FILM ARCHIVES

There’s Ignorance Aplenty in Jewtopia, But No Laughs

by

In Brian Fogel’s new romantic comedy Jewtopia, mixed signals are the order of the day, both from the characters to each other and from the movie to the audience. When redneck plumber Christian O’Connell (Ivan Sergei) finally gets Alison Marks’s (Jennifer Love Hewitt) phone number, he hopes it will end the nine years he’s spent mourning the Jewish college girlfriend who broke up with him because of his religion. Alison, the rabbi’s daughter, loves Christian’s NASCAR jacket, which she mistakes for an indication of his sense of humor. In fact, Christian just likes NASCAR. He also likes Jewish women. What should make viewers skeptical, besides Christian’s fetish for Semites, is that despite living in Los Angeles, he appears only to know one actual Jew—his childhood best friend, Adam Lipschitz (Joel David Moore).
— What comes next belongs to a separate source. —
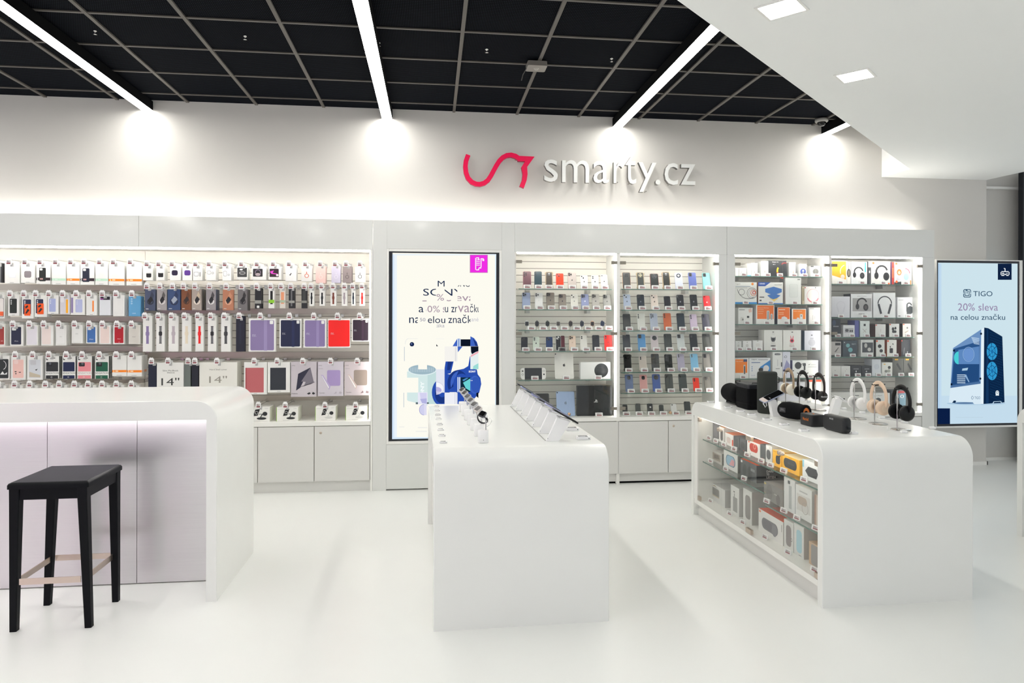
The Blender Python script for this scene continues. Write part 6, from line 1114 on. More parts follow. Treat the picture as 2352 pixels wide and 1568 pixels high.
s.poly([(1062, 1404), (1076, 1378), (1160, 1374), (1170, 1398)], 'B8D4E8'); s.poly([(1074, 1400), (1084, 1384), (1154, 1380), (1160, 1396)], '0B2546')
s.rect(650, 1554, 960, 1560, 'BCD2E0')
obj('screen', s.m, T2)
# ================================================================ boxes inside the table showcase
cs = []
def case_box(x0, x1, top, shelf, body, ops, desc, side=None, topc=None, d=0.13, X=2.165):
    a = aX(*R3(x0, top), X); b = aX(*R3(x1, top), X); w = a.y - b.y; h = a.z - shelf
    o = obj('product_box', carton(w - 0.002, h, d, body, ops, side, topc), local=True)
    o.location = (X, (a.y + b.y) / 2, shelf); o.rotation_euler = (0, 0, R(-90)); cs.append((o, desc, shelf)); return o
cap = lambda c, x0=0.3, x1=0.72: [('o', x0, 0.12, x1, 0.84, c, 0.2)]
spk = lambda c, u0=0.12, v0=0.2, u1=0.88, v1=0.74: [('o', u0, v0, u1, v1, c, 0.22), ('o', u0 + 0.06, v0 + 0.06, u1 - 0.06, v1 - 0.06, c, 0.18)]
case_box(176, 226, 66, ZA, '6E6C70', [('r', 0.2, 0.2, 0.8, 0.8, '7E7C82')], 'grey box at far end of upper shelf')
case_box(229, 272, 104, ZA, 'E8E6E4', cap('5A5A5C', 0.3, 0.8), 'slim white box with dark capsule, upper shelf', None, 'F2A050')
case_box(282, 352, 158, ZA, 'E8E6E4', [('r', 0.85, 0, 1, 0.6, 'E8502A'), ('o', 0.2, 0.2, 0.7, 0.7, 'D8C8C4', 0.2)], 'white box with orange corner, upper shelf', None, 'F0885A')
case_box(356, 403, 186, ZA, '5A5C60', [('o', 0.3, 0.2, 0.8, 0.8, '4A4C50', 0.2)], 'narrow charcoal box left, upper shelf'); case_box(406, 462, 204, ZA, '55585C', spk('404246', 0.15, 0.25, 0.8, 0.75) + [('r', 0.6, 0.1, 0.75, 0.14, 'E8502A')], 'charcoal box with speaker picture, upper shelf')
case_box(470, 580, 220, ZA, 'ECEAE8', [('o', 0.2, 0.3, 0.85, 0.88, 'D0402E', 0.3), ('ring', 0.6, 0.7, 0.1, 0.03, 'F0B0A0'), ('r', 0.1, 0.85, 0.2, 0.95, 'F06A30')], 'white box with red speaker, upper shelf', None, 'F0785A')
case_box(584, 628, 256, ZA, '55585C', [('r', 0.3, 0.1, 0.6, 0.14, 'E8502A')], 'slim dark box end beside red speaker box'); case_box(630, 684, 262, ZA, 'E0E0DE', [('o', 0.1, 0.2, 0.8, 0.75, '5A5C60', 0.3), ('r', 0.1, 0.8, 0.5, 0.95, 'F6F6F6')], 'white box with grey speaker and sticker, upper shelf')
case_box(690, 766, 304, ZA, 'FBBB2A', [('o', 0.35, 0.2, 0.85, 0.72, '35383A', 0.15), ('p', [(0.6, 0.7), (0.95, 0.84), (0.8, 0.6)], '35383A'), ('r', 0.06, 0.88, 0.4, 0.95, 'D89A10')], 'small yellow box with black clip speaker', 'F6B018', 'FCE0A0')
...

He wildly offends Alison on their date by complimenting her “Jew beak”—and we’re supposed to like this guy?—and spends the rest of the movie trying to win her back. But Jewishness never sits right on Christian. It’s not his name that gives him away; it’s his utter lack of irony or self-awareness. Somebody get the man a copy of Annie Hall! While Jewtopia is in many ways just another ignorant bromedy—there’s an Asian fetish, a gay fakeout, hilarious mental illness, and the Miley Cyrus–style use of black people as accessories—what makes it unique is its earnest cluelessness. It’s a movie that thinks it stands for openness and cultural understanding, underneath the poop jokes, when in fact it manages to be offensive to almost everyone, including people who like to laugh at something because it’s funny, not just because it makes us uncomfortable.